Jeoff Matome, chief air traffic management Officer, said the KMIA procedures had been reinstated through a “hand amend” — a manual adjustment technique — while the Polokwane Airport procedures remain under review by the South African Civil Aviation Authority (SACAA).
"Ideally, we want to have all the runways with flight procedures. We need to have the balancing act. We have to spread resources to take care of all airports in the country. Polokwane and Kruger were done at same time, approved same time, but the chart for Polokwane was not approved, it is still with the SACAA," Matome said.
"We have managed to reinstate the KMIA IFP through the hand amend technique, which is basically changing the procedure to reflect new approved procedure. We cannot do that with Polokwane because the changes are too significant to allow for a hand amend."
Meanwhile, Mahomola said ATNS was implementing an aggressive recruitment and training programme to rebuild internal capacity, aiming to reach 95% staffing complement by March 2026.
Currently, the organisation is operating at 82% capacity, with 465 employees out of a target of 567.
However, staffing levels at OR Tambo International Airport remain under strain — with the Tower at 67%, Approach at 57%, and Area Control at 61%.
"Our projections are that by December we should be at 77% for the Tower, 63% in the Approaches, and 61% in the Areas," he said.
Mahomola disputed reports that the ATNS had paid R130 million in bonuses and ex gratia payments despite underperformance.
"The board has not declared bonuses for the 2024/25 financial year. What we have done was to make provisions in the financial statements. The ex-gratia payments are an incentive offer to the personnel at the Towers as a once-off incentive scheme to retain air traffic controllers," Mahomola said.

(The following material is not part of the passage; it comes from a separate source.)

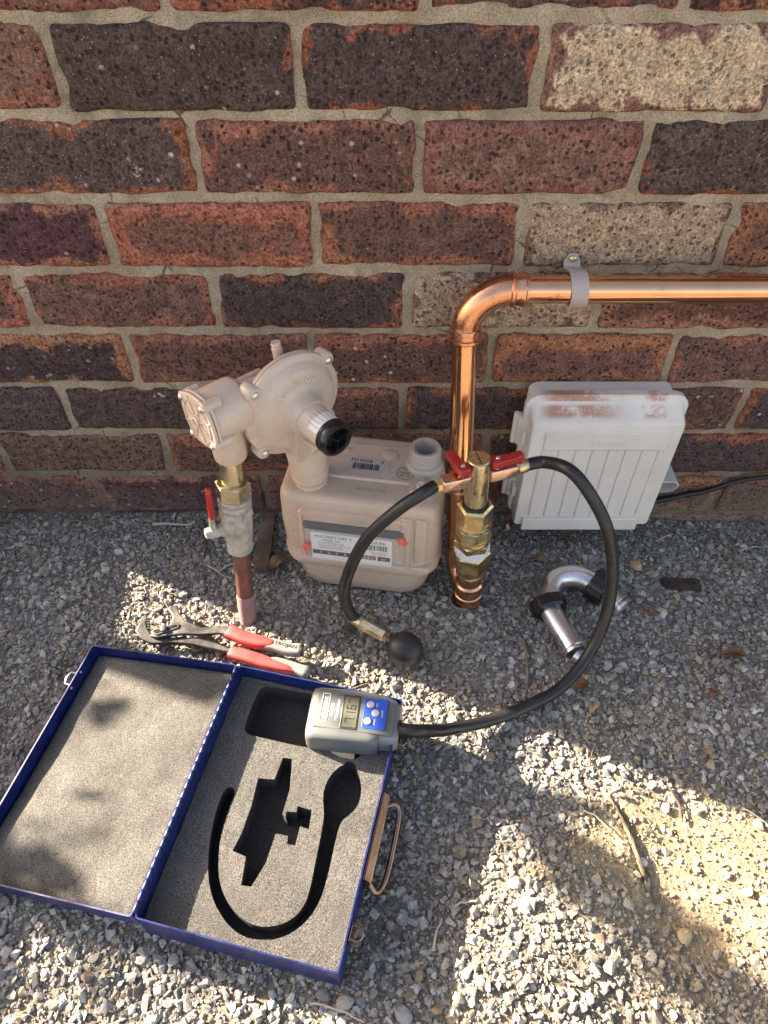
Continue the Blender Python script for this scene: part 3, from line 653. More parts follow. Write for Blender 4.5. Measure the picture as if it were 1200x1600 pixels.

"How we are funded as an entity is that we engage with the industry along with the economic regulator, we outline our business plan for five years with challenges we face and a tariff to cover. We are in that permission application process now."
He said ATNS has made significant progress in addressing previous audit findings, reducing 1 312 findings in its last review to 77% closed and no overdue items, compared to 606 findings in February where only 44% were resolved.
ATNS’s Safety Management Maturity score stands at 81%, above the global average of 75%.
"These are the improvements we have in place to ensure South Africans remain safe and on accidents are attributed to the ATNS," he said.
Financially, ATNS recorded a 4% increase in revenue to R1.8bn, while EBITDA declined 22.9% from R240.9m to R185.6m. Profit margins remained steady at 22.3%, and total assets improved from R2.7 billion to R3.1bn.